La penalización de las faltas de ortografía en selectividad ha causado víctimas. Los estudiantes. Y la secretaria general del Consell Interuniversitari de Catalunya, que ha dimitido.

Catedrática de latín de la Universitat de Barcelona (UB), ha durado cuatro meses en el cargo. Antes fue vicerrectora de Política Lingüística de la UB de 2017 a 2020. Un trienio del “proceso”.  

El nuevo desbarajuste lingüístico la ha expulsado a causa de la ortografía. Porque en Literatura Catalana y Castellana los errores en “redacción, gramaticales, ortográficos o léxicos en el conjunto del examen”, penalizan hasta dos puntos.

Su tragedia es que hasta ahora se penalizaban con 1 punto en Literatura Castellana. Pero en Literatura Catalana ni se citaban penalizaciones en las pautas de corrección. Tongo.

“Todo profesor de lengua y gramática puede suspender a otro profesor de lengua y gramática”, enseñaba en la UB el muy sabio catedrático Ernesto Carratalá (1918-2015). Citaba un ejemplo.  

“En catalán, la palabra zarza puede escribirse de muchas maneras”, explicaba. Esbarzer, Esbarcé, Esbarcer, Asbarcer, Esvarcer. Hesbarzer… y así hasta 31 combinaciones erróneas.

¿Cuántos correctores sabrían la correcta? ¿Cuántos estarían de acuerdo? Porque las autoridades lingüísticas catalanas siempre han sido incapaces de acordar nada sólido en política lingüística.

Ni antes, ni durante ni después del ¿procés, procès, prozés, prozès, prusés? Sólo hay que ver los descalabros y fracasos en los informes europeos de Pisa. Y los peores resultados de las pruebas de competencias básicas en 6.º de primaria y 4.º de ESO.  

“Cada día se escribe peor. Nuestra enseñanza no cuida, como debería ser, del dominio del idioma”, alertó en 1971 el subdirector de El Correo Catalán, Manuel Ibáñez Escofet (1917-1990).

Lo escribió en su artículo El deure d’escriure bé, recogido en su antología La corda fluixa (Pòrtic, 1971).
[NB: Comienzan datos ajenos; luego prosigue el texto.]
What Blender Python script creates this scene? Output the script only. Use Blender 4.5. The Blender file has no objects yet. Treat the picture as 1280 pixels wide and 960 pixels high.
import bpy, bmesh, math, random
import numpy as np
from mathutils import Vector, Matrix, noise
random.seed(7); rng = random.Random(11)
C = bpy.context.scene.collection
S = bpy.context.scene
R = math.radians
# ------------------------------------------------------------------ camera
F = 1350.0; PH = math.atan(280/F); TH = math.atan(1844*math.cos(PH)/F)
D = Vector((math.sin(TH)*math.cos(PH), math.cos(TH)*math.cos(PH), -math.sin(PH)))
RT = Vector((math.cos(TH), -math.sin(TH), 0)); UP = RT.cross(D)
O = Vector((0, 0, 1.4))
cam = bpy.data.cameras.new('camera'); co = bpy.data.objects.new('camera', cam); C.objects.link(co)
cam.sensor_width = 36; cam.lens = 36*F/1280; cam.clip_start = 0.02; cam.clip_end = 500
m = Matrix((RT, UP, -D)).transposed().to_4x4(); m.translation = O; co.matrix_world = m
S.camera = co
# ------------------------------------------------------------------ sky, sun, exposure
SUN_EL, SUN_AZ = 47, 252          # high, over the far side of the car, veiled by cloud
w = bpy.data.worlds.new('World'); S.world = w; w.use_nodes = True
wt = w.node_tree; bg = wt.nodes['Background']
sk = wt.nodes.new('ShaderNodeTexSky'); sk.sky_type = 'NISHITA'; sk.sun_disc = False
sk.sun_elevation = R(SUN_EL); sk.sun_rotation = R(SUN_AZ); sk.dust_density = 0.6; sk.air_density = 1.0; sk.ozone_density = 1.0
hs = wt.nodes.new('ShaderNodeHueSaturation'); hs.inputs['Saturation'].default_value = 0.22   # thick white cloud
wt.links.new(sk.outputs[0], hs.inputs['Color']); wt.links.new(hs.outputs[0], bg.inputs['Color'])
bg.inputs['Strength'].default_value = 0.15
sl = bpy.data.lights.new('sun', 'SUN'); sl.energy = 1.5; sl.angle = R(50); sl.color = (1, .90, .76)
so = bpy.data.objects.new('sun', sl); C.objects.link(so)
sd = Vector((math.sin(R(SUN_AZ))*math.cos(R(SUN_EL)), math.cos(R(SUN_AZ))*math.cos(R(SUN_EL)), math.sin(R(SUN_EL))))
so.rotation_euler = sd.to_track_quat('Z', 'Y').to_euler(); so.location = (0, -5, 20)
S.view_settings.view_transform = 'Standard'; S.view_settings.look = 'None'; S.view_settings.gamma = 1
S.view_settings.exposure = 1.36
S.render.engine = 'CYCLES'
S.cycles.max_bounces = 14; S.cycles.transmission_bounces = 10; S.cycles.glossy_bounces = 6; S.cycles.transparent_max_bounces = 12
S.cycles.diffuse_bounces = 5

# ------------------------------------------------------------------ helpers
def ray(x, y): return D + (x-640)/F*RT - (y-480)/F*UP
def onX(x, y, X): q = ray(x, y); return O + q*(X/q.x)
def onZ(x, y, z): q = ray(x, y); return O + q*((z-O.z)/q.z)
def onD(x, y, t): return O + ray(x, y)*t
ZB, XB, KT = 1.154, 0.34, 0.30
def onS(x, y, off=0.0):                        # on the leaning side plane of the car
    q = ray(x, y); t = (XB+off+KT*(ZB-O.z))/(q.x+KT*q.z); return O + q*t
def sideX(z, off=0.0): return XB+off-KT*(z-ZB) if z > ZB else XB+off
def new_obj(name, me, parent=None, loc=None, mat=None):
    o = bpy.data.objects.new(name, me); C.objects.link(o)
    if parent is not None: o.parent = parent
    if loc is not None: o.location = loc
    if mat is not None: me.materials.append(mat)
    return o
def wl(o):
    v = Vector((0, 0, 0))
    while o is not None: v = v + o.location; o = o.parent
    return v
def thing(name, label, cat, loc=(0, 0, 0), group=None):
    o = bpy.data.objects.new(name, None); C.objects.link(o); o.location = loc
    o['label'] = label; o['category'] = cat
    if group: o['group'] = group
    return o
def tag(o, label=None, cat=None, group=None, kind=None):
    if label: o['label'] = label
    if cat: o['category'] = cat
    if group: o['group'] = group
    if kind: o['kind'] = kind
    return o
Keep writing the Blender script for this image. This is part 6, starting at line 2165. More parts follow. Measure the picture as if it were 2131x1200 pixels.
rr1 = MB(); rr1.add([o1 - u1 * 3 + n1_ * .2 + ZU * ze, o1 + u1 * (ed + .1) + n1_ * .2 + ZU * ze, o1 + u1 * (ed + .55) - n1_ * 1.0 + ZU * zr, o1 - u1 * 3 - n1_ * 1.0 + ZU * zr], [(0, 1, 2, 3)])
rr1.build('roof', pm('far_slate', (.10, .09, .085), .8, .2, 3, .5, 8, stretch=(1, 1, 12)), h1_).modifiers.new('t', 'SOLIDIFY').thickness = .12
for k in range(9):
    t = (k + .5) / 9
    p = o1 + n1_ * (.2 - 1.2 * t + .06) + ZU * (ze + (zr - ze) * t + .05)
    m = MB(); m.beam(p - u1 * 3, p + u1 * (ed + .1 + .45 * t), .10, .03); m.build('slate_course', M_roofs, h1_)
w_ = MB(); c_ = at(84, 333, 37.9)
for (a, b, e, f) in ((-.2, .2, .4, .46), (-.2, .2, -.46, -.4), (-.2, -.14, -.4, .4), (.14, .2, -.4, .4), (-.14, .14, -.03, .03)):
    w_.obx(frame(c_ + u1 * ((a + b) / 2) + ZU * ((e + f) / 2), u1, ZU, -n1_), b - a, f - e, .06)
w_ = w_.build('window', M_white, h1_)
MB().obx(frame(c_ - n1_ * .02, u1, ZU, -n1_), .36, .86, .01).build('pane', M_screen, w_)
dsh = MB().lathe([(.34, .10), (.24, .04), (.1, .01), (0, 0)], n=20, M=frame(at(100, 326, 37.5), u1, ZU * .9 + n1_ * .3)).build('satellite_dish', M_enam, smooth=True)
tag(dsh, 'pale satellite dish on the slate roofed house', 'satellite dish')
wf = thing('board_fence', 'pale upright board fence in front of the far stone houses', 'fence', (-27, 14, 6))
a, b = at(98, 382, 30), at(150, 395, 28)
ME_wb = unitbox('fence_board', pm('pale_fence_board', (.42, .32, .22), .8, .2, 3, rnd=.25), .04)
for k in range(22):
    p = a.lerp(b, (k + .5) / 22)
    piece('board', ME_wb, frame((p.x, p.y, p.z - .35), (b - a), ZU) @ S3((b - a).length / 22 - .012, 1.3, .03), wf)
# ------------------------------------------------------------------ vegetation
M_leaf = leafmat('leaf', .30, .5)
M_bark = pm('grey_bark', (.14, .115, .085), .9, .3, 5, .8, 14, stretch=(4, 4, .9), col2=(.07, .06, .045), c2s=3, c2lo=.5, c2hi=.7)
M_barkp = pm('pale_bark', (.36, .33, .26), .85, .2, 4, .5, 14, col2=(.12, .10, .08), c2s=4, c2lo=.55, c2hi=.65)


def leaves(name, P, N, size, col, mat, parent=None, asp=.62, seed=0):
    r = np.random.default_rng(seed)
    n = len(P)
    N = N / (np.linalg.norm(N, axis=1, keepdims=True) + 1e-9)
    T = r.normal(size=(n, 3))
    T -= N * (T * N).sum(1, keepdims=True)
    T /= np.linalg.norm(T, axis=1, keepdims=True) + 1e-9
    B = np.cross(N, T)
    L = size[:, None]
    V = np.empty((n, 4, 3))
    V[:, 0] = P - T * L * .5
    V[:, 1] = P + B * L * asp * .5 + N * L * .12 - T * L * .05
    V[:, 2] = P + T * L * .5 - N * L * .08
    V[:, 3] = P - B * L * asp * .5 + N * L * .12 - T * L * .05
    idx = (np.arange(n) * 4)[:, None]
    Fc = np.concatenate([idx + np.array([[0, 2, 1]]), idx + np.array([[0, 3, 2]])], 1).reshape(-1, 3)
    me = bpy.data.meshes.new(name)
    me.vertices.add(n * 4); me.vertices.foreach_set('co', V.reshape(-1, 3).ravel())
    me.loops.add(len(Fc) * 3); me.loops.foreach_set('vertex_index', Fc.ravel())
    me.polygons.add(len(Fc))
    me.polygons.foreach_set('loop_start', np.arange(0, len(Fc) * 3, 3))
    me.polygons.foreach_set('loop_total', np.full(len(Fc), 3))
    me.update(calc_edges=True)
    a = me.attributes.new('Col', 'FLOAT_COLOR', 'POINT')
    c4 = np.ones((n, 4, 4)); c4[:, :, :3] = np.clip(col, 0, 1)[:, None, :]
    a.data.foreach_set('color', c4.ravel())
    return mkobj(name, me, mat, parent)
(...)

Consideraba que es en la enseñanza primaria y secundaria cuando hay que sentar las bases de la corrección y la agilidad del estilo.

Ya entonces culpaba de ello a que se “menosprecia olímpicamente la disciplina gramatical”, y a que “se da poca importancia al conocimiento amoroso de la lengua”.

Comprobó que a aspirantes a periodistas y escritores “les costaba narrar con coherencia hechos e ideas”. Y acusaba, también, a “la bajísima calidad de la literatura administrativa”.

Partidario de que hasta los matemáticos escriban bien, admitía que no es necesario hacerlo como un capítulo del Quijote. Exigía “pensamiento, claridad, elegancia y gentileza”. Y respeto al lector.

Reivindicaba para el oficio de narrar un “lenguaje exacto, llano, y bien jugado”. Creía que podía hacerse. Entusiasta de su trabajo, se equivocaba. Porque este asunto aún no para de empeorar.

Carratalá, Escofet y tantos otros ya no pueden ver los gravísimos errores y faltas que se cometen en diarios de papel y digitales. En los titulares y subtítulos de las televisiones. En wasap y mails. Y hasta en la Inteligencia Artificial.

En cuanto al talento, aún vale el lema de Unamuno: Quod natura non dat, Salmantica non praestat (Lo que la naturaleza no da, la Universidad de Salamanca no lo otorga). Barcelona, tampoco.